## Task statement
Select the lines below containing the word "pixels".

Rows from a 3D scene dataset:
START

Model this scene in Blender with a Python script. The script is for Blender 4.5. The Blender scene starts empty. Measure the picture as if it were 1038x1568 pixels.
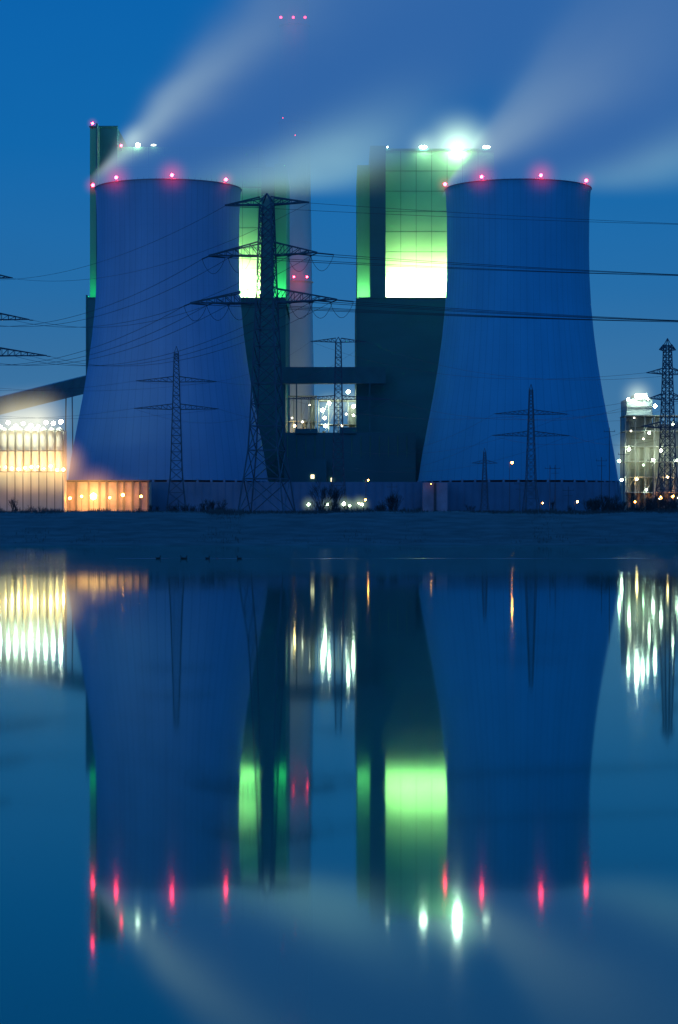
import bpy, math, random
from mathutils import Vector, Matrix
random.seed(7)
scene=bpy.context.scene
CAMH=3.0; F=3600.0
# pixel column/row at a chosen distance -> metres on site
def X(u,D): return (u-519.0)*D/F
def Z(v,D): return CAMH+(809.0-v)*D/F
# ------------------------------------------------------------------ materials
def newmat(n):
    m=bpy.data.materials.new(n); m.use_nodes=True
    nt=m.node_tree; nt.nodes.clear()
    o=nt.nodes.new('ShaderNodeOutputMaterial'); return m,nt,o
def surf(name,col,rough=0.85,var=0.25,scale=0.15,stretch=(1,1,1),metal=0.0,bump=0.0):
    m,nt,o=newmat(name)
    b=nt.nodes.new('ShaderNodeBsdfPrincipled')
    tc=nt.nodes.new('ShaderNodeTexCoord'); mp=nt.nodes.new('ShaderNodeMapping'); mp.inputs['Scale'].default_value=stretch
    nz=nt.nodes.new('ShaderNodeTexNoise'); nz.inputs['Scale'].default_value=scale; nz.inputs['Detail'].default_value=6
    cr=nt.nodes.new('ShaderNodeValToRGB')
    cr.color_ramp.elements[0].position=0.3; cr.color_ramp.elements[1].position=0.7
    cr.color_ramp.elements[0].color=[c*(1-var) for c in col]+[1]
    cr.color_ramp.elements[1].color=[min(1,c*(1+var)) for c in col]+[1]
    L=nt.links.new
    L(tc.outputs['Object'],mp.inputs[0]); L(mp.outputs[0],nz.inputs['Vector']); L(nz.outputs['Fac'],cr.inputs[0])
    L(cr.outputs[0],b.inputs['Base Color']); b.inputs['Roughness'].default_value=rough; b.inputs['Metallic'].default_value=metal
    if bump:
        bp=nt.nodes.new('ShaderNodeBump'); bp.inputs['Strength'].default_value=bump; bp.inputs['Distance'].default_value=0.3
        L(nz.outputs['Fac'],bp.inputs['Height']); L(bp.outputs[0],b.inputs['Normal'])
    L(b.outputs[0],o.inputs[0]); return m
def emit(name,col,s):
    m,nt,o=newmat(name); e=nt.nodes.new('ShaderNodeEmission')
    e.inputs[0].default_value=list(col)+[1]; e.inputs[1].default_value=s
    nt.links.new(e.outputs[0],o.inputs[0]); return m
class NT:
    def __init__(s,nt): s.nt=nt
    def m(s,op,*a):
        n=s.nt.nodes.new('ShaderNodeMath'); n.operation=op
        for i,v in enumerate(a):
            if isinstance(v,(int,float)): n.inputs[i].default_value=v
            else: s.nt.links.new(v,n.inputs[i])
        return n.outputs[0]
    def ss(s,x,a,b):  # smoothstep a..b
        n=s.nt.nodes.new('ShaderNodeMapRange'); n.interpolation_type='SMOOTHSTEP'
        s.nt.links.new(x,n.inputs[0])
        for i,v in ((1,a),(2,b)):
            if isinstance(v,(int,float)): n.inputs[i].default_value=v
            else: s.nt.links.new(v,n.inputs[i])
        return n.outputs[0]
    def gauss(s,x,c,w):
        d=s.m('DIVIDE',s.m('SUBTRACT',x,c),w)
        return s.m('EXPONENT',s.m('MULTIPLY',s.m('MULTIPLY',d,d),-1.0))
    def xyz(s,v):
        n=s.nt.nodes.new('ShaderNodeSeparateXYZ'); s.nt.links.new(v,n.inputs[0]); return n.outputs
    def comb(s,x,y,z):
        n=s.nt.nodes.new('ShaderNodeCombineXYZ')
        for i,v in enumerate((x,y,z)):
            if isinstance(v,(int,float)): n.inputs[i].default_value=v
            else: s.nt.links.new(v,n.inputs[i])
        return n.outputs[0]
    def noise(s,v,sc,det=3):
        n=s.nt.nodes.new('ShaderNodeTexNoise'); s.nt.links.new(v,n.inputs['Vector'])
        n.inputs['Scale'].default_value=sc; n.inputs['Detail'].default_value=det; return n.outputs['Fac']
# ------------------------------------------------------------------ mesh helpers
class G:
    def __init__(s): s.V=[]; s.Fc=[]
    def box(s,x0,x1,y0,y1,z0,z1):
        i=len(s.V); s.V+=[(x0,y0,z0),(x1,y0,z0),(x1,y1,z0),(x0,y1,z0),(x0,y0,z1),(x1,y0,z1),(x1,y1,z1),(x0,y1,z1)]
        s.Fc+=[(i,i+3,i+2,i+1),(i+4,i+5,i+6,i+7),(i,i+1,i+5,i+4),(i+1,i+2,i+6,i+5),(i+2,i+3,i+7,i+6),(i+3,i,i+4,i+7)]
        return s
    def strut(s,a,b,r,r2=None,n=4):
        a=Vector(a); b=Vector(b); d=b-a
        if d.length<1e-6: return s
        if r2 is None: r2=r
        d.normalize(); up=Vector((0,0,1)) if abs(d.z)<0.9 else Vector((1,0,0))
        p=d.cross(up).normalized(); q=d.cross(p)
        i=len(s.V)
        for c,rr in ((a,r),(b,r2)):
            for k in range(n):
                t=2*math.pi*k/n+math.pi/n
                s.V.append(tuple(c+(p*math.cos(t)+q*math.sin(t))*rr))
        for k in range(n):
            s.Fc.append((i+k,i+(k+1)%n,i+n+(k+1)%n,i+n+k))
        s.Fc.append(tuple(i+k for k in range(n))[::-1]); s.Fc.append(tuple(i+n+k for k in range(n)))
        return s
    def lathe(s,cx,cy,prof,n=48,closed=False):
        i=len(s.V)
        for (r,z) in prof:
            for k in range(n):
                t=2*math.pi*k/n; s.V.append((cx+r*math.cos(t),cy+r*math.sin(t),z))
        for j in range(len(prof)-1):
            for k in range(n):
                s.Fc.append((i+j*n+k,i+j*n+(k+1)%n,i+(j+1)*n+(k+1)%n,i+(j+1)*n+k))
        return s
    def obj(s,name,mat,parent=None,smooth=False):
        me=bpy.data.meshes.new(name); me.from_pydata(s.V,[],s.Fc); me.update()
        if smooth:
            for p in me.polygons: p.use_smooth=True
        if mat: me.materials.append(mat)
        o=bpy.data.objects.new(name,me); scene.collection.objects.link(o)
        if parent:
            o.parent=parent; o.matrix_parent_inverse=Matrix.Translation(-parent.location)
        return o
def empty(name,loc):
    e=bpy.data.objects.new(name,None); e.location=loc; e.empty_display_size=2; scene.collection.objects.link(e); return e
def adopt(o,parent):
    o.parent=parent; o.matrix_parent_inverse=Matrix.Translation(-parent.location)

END
START

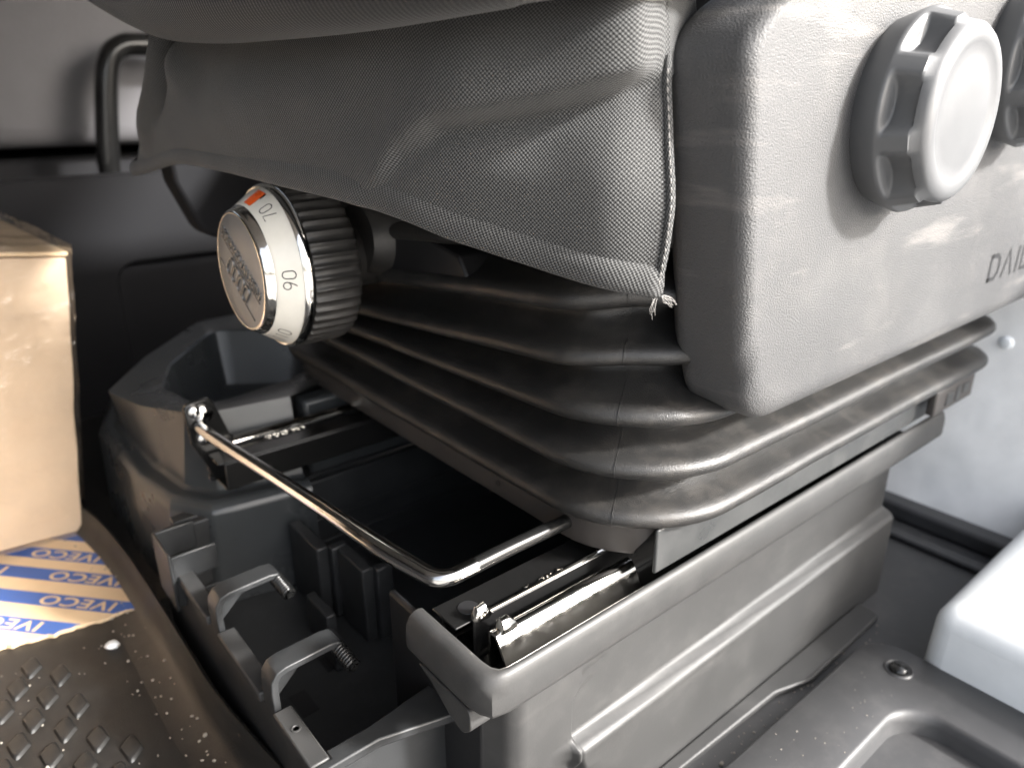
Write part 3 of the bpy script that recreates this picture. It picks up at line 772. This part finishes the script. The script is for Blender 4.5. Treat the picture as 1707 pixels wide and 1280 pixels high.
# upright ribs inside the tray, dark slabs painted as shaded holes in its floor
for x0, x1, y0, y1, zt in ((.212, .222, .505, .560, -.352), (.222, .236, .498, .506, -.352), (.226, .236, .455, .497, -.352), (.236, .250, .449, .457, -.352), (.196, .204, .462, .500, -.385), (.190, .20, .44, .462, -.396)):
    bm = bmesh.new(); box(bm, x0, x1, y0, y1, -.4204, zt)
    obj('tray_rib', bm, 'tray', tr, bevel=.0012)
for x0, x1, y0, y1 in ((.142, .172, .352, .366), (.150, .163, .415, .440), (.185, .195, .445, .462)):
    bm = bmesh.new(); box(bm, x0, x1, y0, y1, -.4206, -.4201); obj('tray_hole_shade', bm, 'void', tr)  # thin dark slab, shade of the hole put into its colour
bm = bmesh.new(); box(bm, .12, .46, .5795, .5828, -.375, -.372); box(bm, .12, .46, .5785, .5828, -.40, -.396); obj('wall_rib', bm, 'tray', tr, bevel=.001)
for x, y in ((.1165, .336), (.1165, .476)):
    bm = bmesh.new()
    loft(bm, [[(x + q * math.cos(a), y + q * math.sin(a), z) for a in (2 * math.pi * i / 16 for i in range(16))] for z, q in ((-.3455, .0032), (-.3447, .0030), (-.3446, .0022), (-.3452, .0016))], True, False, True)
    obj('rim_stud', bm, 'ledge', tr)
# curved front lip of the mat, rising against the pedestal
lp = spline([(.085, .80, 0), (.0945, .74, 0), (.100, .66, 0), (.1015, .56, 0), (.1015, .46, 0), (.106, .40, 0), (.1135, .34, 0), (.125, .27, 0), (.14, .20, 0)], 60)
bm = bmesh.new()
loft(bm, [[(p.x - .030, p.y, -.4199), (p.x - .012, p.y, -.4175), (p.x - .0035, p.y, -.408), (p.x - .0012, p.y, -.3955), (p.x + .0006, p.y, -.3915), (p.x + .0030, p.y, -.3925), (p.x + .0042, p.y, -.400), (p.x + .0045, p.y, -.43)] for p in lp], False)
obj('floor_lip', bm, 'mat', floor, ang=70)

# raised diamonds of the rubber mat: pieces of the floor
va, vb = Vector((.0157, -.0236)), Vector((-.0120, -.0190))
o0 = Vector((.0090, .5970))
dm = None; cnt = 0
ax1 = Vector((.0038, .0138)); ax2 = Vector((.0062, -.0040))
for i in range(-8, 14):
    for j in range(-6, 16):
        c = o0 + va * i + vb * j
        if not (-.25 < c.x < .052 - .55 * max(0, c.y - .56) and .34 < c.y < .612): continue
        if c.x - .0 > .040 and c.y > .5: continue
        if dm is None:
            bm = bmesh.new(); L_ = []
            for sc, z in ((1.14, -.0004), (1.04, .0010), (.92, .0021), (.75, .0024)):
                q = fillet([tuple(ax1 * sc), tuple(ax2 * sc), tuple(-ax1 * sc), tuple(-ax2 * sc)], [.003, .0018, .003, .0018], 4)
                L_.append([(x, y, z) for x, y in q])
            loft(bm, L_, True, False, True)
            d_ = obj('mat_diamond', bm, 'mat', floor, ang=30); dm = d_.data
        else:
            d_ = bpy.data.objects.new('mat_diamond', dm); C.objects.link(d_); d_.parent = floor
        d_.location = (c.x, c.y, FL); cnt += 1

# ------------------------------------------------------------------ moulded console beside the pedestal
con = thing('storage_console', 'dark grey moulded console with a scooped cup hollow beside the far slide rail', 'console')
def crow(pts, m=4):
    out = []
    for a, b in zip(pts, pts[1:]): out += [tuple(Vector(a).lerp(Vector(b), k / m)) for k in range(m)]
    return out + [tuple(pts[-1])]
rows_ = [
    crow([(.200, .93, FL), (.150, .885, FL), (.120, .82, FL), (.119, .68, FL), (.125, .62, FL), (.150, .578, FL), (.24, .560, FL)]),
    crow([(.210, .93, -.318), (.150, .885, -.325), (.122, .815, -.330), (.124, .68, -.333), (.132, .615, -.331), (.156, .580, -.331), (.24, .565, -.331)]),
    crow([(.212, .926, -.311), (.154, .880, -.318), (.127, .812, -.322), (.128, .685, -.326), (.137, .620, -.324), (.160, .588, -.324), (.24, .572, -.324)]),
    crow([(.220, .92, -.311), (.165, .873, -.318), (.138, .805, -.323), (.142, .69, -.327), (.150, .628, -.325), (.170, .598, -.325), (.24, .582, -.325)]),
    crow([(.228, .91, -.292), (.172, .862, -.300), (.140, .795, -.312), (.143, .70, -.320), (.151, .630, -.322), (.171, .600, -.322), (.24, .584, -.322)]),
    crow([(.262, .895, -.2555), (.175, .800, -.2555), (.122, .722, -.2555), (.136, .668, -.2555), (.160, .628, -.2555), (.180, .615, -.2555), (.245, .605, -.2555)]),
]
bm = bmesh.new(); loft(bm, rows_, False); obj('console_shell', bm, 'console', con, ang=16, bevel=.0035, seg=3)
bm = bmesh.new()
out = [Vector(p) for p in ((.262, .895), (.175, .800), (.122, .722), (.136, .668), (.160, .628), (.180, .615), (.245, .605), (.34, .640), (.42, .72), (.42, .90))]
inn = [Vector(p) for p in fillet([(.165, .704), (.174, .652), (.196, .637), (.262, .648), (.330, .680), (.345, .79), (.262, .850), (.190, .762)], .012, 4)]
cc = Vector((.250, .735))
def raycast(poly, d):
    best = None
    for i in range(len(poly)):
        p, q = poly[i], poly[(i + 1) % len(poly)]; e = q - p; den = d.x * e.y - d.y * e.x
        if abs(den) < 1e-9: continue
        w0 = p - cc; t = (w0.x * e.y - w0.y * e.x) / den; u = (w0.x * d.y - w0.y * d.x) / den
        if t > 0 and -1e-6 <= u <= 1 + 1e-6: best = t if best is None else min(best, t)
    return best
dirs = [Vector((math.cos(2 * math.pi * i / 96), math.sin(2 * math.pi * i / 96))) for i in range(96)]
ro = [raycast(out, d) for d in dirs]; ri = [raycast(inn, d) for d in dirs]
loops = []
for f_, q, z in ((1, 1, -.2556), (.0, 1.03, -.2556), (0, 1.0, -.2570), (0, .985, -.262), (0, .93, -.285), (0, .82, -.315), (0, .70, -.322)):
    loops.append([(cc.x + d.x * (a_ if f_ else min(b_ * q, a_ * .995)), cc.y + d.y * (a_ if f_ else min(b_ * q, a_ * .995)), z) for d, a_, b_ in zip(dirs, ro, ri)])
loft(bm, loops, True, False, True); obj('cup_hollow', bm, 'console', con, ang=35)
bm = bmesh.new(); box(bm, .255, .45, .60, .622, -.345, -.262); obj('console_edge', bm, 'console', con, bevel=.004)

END
START

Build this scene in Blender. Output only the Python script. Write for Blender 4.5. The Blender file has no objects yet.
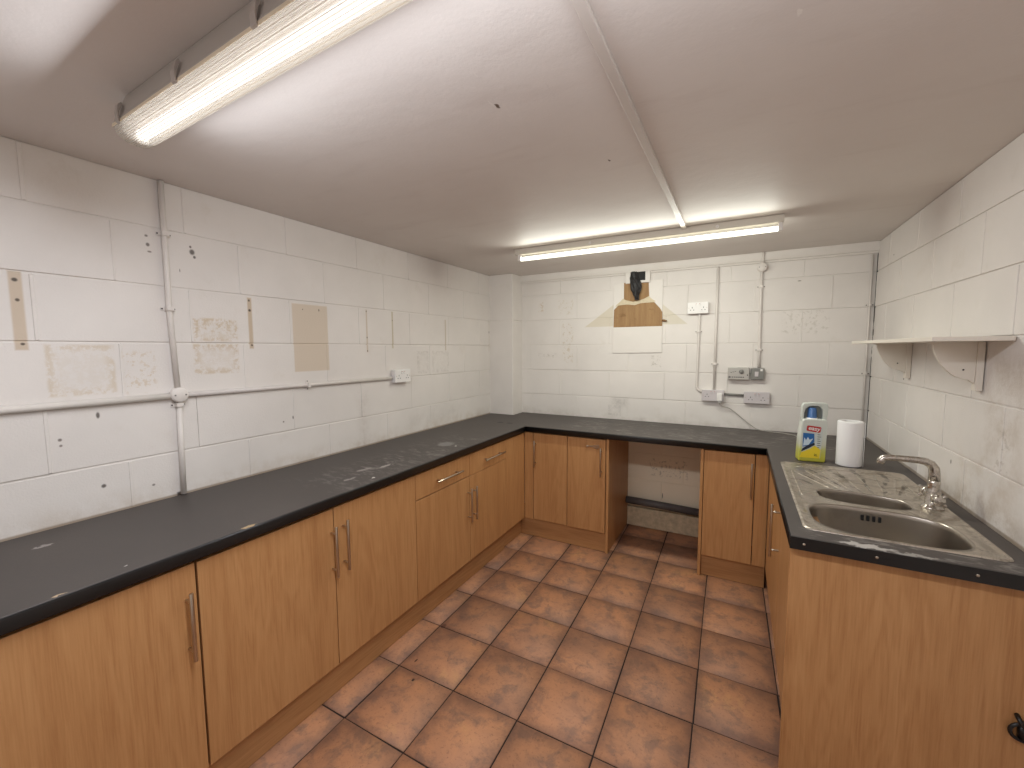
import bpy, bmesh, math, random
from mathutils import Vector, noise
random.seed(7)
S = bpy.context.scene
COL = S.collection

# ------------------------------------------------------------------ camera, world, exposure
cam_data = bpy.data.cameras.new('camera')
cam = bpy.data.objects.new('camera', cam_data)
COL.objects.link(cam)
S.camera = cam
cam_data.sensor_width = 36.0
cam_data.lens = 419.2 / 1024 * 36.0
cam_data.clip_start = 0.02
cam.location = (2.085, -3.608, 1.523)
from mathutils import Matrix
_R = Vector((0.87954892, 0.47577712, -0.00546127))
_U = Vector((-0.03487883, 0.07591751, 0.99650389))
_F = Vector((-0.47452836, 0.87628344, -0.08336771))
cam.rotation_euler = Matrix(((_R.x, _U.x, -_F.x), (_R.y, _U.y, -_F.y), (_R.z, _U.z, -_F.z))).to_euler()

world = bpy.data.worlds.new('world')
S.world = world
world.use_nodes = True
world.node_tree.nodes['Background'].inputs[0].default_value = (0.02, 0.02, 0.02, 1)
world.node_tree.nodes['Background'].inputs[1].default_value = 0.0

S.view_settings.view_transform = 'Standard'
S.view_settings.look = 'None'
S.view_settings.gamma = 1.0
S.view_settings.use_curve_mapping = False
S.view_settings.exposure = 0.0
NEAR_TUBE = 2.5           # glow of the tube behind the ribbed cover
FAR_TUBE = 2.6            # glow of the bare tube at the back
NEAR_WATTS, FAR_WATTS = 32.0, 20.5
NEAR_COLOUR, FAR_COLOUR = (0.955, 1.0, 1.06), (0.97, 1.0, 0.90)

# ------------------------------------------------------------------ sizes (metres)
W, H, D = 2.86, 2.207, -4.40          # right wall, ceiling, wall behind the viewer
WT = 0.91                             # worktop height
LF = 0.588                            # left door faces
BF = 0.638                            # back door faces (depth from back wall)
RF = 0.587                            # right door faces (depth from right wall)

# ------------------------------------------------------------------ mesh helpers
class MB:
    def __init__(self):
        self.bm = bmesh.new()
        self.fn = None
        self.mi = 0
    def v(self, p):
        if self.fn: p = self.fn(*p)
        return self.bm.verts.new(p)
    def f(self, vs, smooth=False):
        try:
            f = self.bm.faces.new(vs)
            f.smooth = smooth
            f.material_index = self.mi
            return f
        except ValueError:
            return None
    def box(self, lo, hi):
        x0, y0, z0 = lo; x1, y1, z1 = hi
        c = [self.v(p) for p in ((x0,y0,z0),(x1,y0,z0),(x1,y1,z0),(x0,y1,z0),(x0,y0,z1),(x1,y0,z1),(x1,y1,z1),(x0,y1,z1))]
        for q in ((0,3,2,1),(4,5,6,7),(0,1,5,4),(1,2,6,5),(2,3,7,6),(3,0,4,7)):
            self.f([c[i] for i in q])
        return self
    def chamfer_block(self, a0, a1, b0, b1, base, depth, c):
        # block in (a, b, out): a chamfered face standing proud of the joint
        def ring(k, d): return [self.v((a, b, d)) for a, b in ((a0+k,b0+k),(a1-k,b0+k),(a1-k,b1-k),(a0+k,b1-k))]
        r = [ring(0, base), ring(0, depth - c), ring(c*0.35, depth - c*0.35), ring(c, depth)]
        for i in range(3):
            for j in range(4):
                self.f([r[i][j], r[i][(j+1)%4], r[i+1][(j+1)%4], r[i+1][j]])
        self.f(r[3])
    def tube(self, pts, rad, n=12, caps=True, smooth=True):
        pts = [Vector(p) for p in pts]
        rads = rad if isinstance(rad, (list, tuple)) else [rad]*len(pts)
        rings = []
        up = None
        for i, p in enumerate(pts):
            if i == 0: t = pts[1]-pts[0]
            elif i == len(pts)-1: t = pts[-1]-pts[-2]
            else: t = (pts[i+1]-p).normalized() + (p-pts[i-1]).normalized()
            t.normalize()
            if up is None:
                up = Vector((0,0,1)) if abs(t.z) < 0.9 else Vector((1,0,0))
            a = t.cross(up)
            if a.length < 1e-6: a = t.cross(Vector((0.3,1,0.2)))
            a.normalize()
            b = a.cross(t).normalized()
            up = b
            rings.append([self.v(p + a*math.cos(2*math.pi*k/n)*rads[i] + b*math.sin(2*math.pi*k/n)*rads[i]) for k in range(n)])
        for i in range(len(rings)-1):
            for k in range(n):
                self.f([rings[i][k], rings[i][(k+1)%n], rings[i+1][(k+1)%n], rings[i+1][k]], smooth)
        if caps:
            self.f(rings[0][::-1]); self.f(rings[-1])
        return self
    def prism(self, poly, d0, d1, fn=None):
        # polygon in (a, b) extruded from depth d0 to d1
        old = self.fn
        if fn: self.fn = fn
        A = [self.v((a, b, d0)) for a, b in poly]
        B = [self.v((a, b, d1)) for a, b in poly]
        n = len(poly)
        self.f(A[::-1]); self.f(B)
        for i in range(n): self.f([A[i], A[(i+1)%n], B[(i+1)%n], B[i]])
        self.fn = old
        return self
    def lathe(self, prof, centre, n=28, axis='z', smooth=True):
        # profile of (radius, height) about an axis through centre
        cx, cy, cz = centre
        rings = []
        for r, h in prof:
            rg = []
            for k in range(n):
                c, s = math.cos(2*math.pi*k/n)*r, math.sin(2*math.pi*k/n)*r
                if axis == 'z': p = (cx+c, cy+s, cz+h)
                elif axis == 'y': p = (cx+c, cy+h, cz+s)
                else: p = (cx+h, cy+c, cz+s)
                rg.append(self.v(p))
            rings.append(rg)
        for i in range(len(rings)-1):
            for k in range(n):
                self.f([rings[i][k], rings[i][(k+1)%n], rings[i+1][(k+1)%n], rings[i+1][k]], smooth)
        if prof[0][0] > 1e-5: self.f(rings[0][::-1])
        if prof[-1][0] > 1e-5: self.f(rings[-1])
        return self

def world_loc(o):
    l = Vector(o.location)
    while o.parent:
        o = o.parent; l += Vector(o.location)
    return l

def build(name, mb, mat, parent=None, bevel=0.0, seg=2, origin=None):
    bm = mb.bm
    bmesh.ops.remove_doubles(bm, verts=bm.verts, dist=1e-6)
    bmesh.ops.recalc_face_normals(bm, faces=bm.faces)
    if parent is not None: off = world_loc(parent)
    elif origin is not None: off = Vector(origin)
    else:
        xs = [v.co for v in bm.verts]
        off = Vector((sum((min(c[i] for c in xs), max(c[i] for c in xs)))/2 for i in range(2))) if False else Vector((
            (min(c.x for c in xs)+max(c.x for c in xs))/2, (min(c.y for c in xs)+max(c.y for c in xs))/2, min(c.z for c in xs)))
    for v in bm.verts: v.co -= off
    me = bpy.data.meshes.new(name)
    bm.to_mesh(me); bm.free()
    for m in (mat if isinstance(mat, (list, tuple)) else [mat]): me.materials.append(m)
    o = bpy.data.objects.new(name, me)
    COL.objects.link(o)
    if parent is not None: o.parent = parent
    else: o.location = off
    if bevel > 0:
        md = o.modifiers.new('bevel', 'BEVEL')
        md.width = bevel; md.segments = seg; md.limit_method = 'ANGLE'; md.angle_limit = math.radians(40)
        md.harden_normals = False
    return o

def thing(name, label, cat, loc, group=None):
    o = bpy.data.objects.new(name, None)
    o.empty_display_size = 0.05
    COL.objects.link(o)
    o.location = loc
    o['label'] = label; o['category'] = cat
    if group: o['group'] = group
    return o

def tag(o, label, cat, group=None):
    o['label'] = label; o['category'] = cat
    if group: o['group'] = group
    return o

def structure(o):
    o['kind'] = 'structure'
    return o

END

## Problem solution
Model this scene in Blender with a Python script. The script is for Blender 4.5. The Blender scene starts empty. Measure the picture as if it were 1038x1568 pixels.
Write part 3 of the bpy script that recreates this picture. It picks up at line 772. This part finishes the script. The script is for Blender 4.5. Treat the picture as 1707 pixels wide and 1280 pixels high.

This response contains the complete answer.